Johnson and co-workers have made door-to-door visits and spoken from church pulpits, hoping to turn public opinion against the discounter. "For me to go backwards would just be hell," she said.
But Wal-Mart, the nation's largest seller of everything from toys to DVDs, has plenty of defenders too, some of them politically and financially powerful. They range from prominent Los Angeles toy importer Charlie Woo, who recently took up Wal-Mart's case before Los Angeles City Council members, to Jeffrey Katzenberg, a co-founder of Hollywood studio DreamWorks SKG. He lobbied former Gov. Davis against signing a statewide anti-big-box measure passed by the Legislature five years ago; Davis vetoed the bill.
McAdam said Wal-Mart doesn't order its suppliers to lobby on the company's behalf. But it does spell out for vendors the consequences of anti-Wal-Mart legislation.
"It's our belief that on certain issues, they have a vested interest in seeing
that our company can continue to grow," McAdam said.
Wal-Mart also helps smooth entry into new markets by cultivating relationships with civic groups.
As it prepared last year to buy and renovate a former Macy's in the south Los Angeles community of Baldwin Hills, corporate officials met with leaders of the Los Angeles Urban League and arranged to hire some employees through the organization.
Allies in organized labor tried to dissuade the Urban League's Mack from cooperating. Normally pro-union, Mack turned them down, saying the community badly needed jobs and low-cost shopping options.
"I'd rather have a person on somebody's payroll even if it isn't at the highest wage than on the unemployment roll," Mack said. "We're not going to punish job seekers by refusing to refer them to Wal-Mart for a job."
By the time the Baldwin Hills-Crenshaw Plaza Wal-Mart opened in January, Wal-Mart had doled out thousands of dollars, mostly in $1,000 grants, to local institutions such as schools and youth programs. The company cut the Urban League a $3,000 check. It also provided $10,000 for new lights at the Martin Luther King Jr. Little League Baseball field.

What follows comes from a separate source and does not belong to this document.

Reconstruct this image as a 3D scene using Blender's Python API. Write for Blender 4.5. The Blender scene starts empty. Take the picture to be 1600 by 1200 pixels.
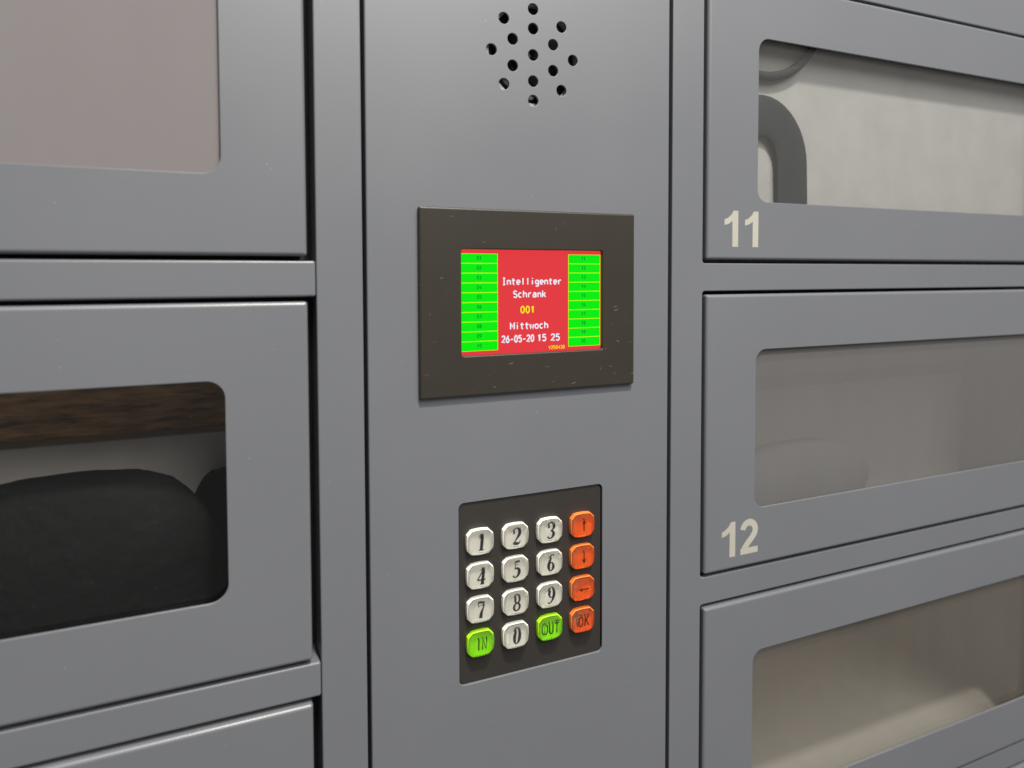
import bpy, math, random
from mathutils import Matrix, Vector
from mathutils.geometry import tessellate_polygon

random.seed(7)
scene = bpy.context.scene
col = scene.collection
MM = 0.001

# ------------------------------------------------------------------ camera
cam_data = bpy.data.cameras.new('camera')
cam = bpy.data.objects.new('camera', cam_data)
col.objects.link(cam)
yaw, pitch, roll = 0.421573, -0.039211, -0.00293
fwd = Vector((math.sin(yaw) * math.cos(pitch), math.cos(yaw) * math.cos(pitch), math.sin(pitch)))
rgt = Vector((math.cos(yaw), -math.sin(yaw), 0.0))
upv = rgt.cross(fwd)
r2 = rgt * math.cos(roll) + upv * math.sin(roll)
u2 = -rgt * math.sin(roll) + upv * math.cos(roll)
cam.matrix_world = Matrix(((r2.x, u2.x, -fwd.x, -0.144885),
                           (r2.y, u2.y, -fwd.y, -0.300000),
                           (r2.z, u2.z, -fwd.z, 0.033641),
                           (0, 0, 0, 1)))
cam_data.sensor_fit = 'HORIZONTAL'
cam_data.sensor_width = 36.0
cam_data.lens = 1111.3 / 1600 * 36
cam_data.shift_y = -(600 - 474.94) / 1600
cam_data.clip_start = 0.01
cam_data.clip_end = 50
cam_data.dof.use_dof = True
cam_data.dof.focus_distance = 0.352
cam_data.dof.aperture_fstop = 6.8
scene.camera = cam

# ------------------------------------------------------------------ light
world = bpy.data.worlds.new('World')
scene.world = world
world.use_nodes = True
bg = world.node_tree.nodes['Background']
bg.inputs['Color'].default_value = (1.0, 0.975, 0.95, 1)
bg.inputs['Strength'].default_value = 0.24


def area_lamp(name, loc, target, size, power, color, shape='DISK'):
    d = bpy.data.lights.new(name, 'AREA')
    d.shape = shape
    d.size = size
    d.energy = power
    d.color = color
    o = bpy.data.objects.new(name, d)
    col.objects.link(o)
    o.location = loc
    o.rotation_euler = (Vector(target) - Vector(loc)).to_track_quat('-Z', 'Y').to_euler()
    return o


area_lamp('ceiling_spot', (0.02, -0.62, 1.13), (0, 0, 0), 0.10, 25.0, (1.0, 0.95, 0.87))
area_lamp('added_soft_lamp', (0.5, -1.7, 1.62), (0, 0, 0.0), 1.5, 66.0, (1.0, 0.97, 0.93), 'SQUARE')  # added soft source, set forward so its sheen lightens the upper panel

scene.view_settings.view_transform = 'Standard'
scene.view_settings.look = 'None'
scene.view_settings.exposure = 0.0
scene.view_settings.gamma = 1.0
scene.view_settings.use_curve_mapping = False
scene.cycles.use_denoising = True
scene.cycles.max_bounces = 12
scene.cycles.transmission_bounces = 10
scene.cycles.transparent_max_bounces = 16
scene.cycles.sample_clamp_indirect = 4.0
scene.cycles.caustics_refractive = True
scene.cycles.blur_glossy = 0.3


# ------------------------------------------------------------------ materials
def new_mat(name):
    m = bpy.data.materials.new(name)
    m.use_nodes = True
    nt = m.node_tree
    return m, nt, nt.nodes['Principled BSDF'], nt.nodes['Material Output']


def node(nt, typ, **kw):
    n = nt.nodes.new(typ)
    for k, v in kw.items():
        setattr(n, k, v)
    return n


def math_node(nt, op, a, b=None, c=None, clamp=False):
    n = nt.nodes.new('ShaderNodeMath')
    n.operation = op
    n.use_clamp = clamp
    for i, v in enumerate((a, b, c)):
        if v is None:
            continue
        if isinstance(v, (int, float)):
            n.inputs[i].default_value = v
        else:
            nt.links.new(v, n.inputs[i])
    return n.outputs[0]


def mix_col(nt, fac, a, b):
    n = nt.nodes.new('ShaderNodeMix')
    n.data_type = 'RGBA'
    for sock, v in ((n.inputs[0], fac), (n.inputs[6], a), (n.inputs[7], b)):
        if isinstance(v, (int, float)):
            sock.default_value = v
        elif isinstance(v, tuple):
            sock.default_value = (*v, 1)
        else:
            nt.links.new(v, sock)
    return n.outputs[2]


def world_pos(nt):
    return nt.nodes.new('ShaderNodeNewGeometry').outputs['Position']


def dust(nt, pos, scale, radius, keep):
    """small scattered specks: 1 on a speck"""
    v = node(nt, 'ShaderNodeTexVoronoi', voronoi_dimensions='2D')
    v.inputs['Scale'].default_value = scale
    sx = node(nt, 'ShaderNodeSeparateXYZ')
    cx = node(nt, 'ShaderNodeCombineXYZ')
    nt.links.new(pos, sx.inputs[0])
    nt.links.new(sx.outputs[0], cx.inputs[0])
    nt.links.new(sx.outputs[2], cx.inputs[1])
    nt.links.new(cx.outputs[0], v.inputs['Vector'])
    near = math_node(nt, 'LESS_THAN', v.outputs['Distance'], radius)
    sep = node(nt, 'ShaderNodeSeparateColor')
    nt.links.new(v.outputs['Color'], sep.inputs[0])
    pick = math_node(nt, 'LESS_THAN', sep.outputs[0], keep)
    return math_node(nt, 'MULTIPLY', near, pick)


def noise(nt, pos, scale, detail=3.0, rough=0.5):
    n = node(nt, 'ShaderNodeTexNoise')
    n.inputs['Scale'].default_value = scale
    n.inputs['Detail'].default_value = detail
    n.inputs['Roughness'].default_value = rough
    nt.links.new(pos, n.inputs['Vector'])
    return n.outputs['Fac']


def paint_material(name, base, rough, specks=True):
    m, nt, b, out = new_mat(name)
    pos = world_pos(nt)
    cloud = noise(nt, pos, 14, 4)
    c2 = mix_col(nt, cloud, tuple(x * 0.95 for x in base), tuple(x * 1.05 for x in base))
    if specks:
        d1 = dust(nt, pos, 42, 0.0075, 0.10)
        d2 = dust(nt, pos, 95, 0.013, 0.05)
        s = math_node(nt, 'MULTIPLY', math_node(nt, 'MAXIMUM', d1, d2), 0.4)
        c2 = mix_col(nt, s, c2, (0.72, 0.7, 0.66))
    nt.links.new(c2, b.inputs['Base Color'])
    rr = math_node(nt, 'MULTIPLY_ADD', noise(nt, pos, 16, 5), 0.22, rough - 0.11)
    nt.links.new(rr, b.inputs['Roughness'])
    bump = node(nt, 'ShaderNodeBump')
    bump.inputs['Strength'].default_value = 0.10
    bump.inputs['Distance'].default_value = 0.00012
    nt.links.new(noise(nt, pos, 900, 2), bump.inputs['Height'])
    nt.links.new(bump.outputs[0], b.inputs['Normal'])
    return m


def plain(name, base, rough, spec=0.5, bump_scale=None, bump_d=0.0002, strength=0.3):
    m, nt, b, out = new_mat(name)
    b.inputs['Roughness'].default_value = rough
    b.inputs['Specular IOR Level'].default_value = spec
    pos = world_pos(nt)
    n = noise(nt, pos, 60, 4)
    nt.links.new(mix_col(nt, n, tuple(x * 0.88 for x in base), tuple(min(1, x * 1.12) for x in base)), b.inputs['Base Color'])
    if bump_scale:
        bump = node(nt, 'ShaderNodeBump')
        bump.inputs['Strength'].default_value = strength
        bump.inputs['Distance'].default_value = bump_d
        nt.links.new(noise(nt, pos, bump_scale, 4), bump.inputs['Height'])
        nt.links.new(bump.outputs[0], b.inputs['Normal'])
    return m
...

The ordinance being considered in Los Angeles would ask planners to weigh the "community benefits" of a mega-store in any zone that receives federal, state or municipal funding or incentives essentially the entire city.
Like an environmental impact report, the community-benefits study would consider possible negative outcomes and propose ways to mitigate them. Wages could be held to "prevailing standards." If supermarkets were deemed the standard, that would mean union scale.
Backed by Garcetti and Councilman Ed Reyes, the ordinance could be ready for a council vote next month.
Several studies commissioned in recent years by independent groups, including the Orange County Business Council and the San Diego Taxpayers Assn., found the state would suffer a net economic loss if union jobs were traded for jobs at Wal-Mart.
Wal-Mart had declined to respond with numbers of its own until a few months ago, when it commissioned the Los Angeles County Economic Development Corp. to measure the effect of Supercenters on the region. Researcher Gregory Freeman said the study balanced wage losses with consumer savings, noting that Supercenter prices are typically 20% lower than at union markets.
The study was completed two weeks ago, Freeman said, but hasn't yet been released.
As he began his study in mid-summer, Freeman told council members that other analyses haven't fairly measured all the pros and cons of the Supercenters. For one thing, he said, savings from lower grocery prices could be used by working-class shoppers for other things, such as buying homes.
As for those merchants who won't be able to compete with Wal-Mart, others say, progress always carries a price.
"I grew up in Pennsylvania; my father had a corner market there. When I was 3 or 4, the A&P moved in and put him out of business," recalled the Chamber's Zaremberg. "That was tough for us, but I don't think anyone would go back and say we shouldn't have supermarkets."